The Hermetic tradition makes an important distinction between Aiōn and Chronos. Chronos is clock time — the seconds ticking away. Aiōn is the eternity that is present in every moment. It is not “a very long time” but “outside time.” In the Gnostic tradition, Aiōn is a divine emanation — a level of reality from which the spiral of time itself originates.
The Hindu Yuga cycles are perhaps the most elaborate cyclical system in the world. Four Yugas together form one Mahayuga:
- Satya Yuga (Golden Age) — 1,728,000 years
- Treta Yuga (Silver Age) — 1,296,000 years
- Dvapara Yuga (Bronze Age) — 864,000 years
- Kali Yuga (Iron Age) — 432,000 years
According to tradition, we are currently living in the Kali Yuga — the age of decline and forgetfulness. But the beauty of the cycle is: after the deepest valley comes the next Satya Yuga. The spiral turns on.

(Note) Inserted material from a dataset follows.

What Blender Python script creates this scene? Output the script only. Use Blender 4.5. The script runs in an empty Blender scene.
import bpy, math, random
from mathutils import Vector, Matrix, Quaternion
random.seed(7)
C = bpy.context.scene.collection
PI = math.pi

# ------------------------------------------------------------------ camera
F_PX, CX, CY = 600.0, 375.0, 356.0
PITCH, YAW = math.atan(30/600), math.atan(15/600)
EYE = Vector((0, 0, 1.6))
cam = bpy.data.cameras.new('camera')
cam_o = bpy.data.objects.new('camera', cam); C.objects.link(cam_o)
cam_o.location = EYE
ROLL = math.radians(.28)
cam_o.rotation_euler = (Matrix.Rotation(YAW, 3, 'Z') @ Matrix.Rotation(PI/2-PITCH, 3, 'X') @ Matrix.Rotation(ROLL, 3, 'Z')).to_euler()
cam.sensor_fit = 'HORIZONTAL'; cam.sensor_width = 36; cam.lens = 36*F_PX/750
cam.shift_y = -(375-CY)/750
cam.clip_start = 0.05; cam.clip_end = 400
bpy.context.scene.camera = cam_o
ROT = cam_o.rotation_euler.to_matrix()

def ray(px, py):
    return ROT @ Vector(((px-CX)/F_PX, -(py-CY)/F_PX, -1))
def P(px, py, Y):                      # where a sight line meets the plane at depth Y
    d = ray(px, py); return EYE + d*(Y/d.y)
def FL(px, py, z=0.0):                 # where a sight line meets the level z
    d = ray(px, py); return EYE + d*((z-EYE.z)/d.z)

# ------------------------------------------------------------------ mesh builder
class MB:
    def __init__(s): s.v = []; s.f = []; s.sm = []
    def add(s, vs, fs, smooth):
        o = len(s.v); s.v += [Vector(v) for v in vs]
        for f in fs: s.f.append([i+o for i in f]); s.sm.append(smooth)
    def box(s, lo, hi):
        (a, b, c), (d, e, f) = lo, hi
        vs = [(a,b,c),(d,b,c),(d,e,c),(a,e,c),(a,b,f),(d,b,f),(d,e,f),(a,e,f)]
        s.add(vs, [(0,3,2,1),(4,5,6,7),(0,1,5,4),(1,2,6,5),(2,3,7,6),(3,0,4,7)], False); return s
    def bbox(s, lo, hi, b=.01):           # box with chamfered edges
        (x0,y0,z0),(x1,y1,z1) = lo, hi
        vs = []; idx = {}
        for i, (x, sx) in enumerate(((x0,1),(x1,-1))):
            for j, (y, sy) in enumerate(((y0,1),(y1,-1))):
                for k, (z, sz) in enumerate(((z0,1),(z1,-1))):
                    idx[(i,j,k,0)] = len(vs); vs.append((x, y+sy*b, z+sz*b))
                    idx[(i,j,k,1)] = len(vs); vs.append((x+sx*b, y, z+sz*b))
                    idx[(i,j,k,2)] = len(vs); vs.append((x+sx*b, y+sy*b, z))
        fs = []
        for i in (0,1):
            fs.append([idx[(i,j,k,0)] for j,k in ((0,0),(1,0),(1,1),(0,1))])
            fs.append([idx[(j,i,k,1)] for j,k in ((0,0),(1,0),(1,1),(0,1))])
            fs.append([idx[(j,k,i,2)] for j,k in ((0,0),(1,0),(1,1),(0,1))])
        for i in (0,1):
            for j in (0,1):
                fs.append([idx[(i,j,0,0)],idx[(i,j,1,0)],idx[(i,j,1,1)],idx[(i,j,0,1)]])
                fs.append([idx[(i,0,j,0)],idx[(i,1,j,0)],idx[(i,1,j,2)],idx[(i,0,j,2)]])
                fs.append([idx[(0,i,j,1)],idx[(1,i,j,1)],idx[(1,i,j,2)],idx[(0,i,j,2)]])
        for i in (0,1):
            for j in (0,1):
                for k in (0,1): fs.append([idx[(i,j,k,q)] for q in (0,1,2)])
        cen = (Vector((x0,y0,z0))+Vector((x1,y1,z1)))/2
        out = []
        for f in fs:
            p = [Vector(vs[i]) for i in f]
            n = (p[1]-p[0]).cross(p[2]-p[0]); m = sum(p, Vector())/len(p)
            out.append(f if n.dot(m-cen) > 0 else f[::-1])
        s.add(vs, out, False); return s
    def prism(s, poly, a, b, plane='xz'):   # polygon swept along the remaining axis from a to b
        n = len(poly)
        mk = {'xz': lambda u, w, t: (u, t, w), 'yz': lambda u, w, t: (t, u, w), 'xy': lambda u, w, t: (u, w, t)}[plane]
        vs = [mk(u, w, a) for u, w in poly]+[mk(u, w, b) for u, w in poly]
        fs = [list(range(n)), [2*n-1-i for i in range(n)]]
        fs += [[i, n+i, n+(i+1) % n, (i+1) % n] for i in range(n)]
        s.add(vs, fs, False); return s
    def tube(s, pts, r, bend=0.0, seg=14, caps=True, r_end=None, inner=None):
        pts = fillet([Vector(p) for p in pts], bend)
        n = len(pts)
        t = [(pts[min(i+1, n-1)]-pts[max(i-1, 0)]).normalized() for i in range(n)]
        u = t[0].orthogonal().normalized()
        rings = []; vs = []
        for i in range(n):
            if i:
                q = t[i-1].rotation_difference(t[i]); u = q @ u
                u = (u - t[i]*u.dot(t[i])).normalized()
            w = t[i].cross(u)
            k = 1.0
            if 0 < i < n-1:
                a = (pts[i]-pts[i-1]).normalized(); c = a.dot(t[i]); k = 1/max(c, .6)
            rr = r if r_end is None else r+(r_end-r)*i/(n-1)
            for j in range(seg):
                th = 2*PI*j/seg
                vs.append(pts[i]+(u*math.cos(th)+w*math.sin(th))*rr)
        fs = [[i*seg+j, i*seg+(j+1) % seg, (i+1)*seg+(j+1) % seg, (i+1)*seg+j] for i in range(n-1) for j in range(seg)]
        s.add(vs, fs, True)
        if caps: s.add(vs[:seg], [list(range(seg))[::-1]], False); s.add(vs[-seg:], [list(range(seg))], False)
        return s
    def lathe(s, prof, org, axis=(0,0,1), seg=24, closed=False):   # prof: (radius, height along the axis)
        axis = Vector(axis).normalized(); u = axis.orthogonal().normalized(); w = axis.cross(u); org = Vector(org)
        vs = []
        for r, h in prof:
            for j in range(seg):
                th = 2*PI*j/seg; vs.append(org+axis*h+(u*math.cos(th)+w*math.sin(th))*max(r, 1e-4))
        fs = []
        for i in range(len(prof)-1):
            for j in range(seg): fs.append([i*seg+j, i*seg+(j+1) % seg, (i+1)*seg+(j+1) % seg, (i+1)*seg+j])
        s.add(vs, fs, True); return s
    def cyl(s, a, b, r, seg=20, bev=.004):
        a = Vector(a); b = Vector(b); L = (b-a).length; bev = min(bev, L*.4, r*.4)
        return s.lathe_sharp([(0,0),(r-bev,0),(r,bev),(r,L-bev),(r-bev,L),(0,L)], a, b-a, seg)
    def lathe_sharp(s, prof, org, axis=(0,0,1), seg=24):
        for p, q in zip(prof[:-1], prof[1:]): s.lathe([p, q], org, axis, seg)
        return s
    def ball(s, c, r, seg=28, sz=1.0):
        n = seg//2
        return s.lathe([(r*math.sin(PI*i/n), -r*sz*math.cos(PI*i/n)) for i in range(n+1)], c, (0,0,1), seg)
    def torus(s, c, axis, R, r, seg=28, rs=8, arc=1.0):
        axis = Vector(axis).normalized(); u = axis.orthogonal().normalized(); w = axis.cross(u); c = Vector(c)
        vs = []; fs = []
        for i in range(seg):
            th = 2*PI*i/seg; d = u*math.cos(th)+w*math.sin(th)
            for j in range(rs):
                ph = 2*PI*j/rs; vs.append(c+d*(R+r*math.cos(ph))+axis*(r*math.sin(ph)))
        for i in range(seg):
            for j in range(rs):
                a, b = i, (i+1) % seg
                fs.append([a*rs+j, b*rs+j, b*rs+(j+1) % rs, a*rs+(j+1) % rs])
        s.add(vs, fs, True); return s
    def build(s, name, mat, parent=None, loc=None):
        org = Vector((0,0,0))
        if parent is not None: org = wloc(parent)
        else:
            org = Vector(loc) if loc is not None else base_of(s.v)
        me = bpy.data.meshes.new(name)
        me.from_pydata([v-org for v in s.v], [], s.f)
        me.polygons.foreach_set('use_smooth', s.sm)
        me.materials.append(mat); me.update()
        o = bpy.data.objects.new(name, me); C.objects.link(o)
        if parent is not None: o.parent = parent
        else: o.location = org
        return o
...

The Maya Long Count counts from a mythical starting point (August 11, 3114 BCE) in cycles of 5,125 years. The famous “2012” date marked the end of such a cycle — not the end of the world, but the beginning of a new count. A cosmic New Year’s Day.
And even in our own daily lives, the traces of cyclical time are everywhere. The week returns. The seasons return. Your birthday returns. Christmas returns. Your body has rhythms of 24 hours (circadian), 28 days (lunar cycle), and even seasonal patterns in hormone regulation and mood.
🧠 Contemplation
This exercise helps you feel the difference between a circle and a spiral in your own experience.
Step 1: Recognize the pattern
Think of a recurring pattern in your life. It could be in relationships, work, health, emotions, or habits. Something that makes you think: “This keeps coming back.”
Step 2: Circle or spiral?
Ask yourself honestly: is this a circle (the same mistake, over and over, without change) or a spiral (the same lesson, but each time with a bit more awareness, a bit more nuance, a bit more understanding)?
Step 3: The lesson
Write down:
- What has this pattern already taught you?
- What does it still want to teach you?
- What would change if you saw this pattern not as an enemy, but as a teacher?
There is no right or wrong answer. The goal is awareness — and awareness is the first step of the Law of Neutralization.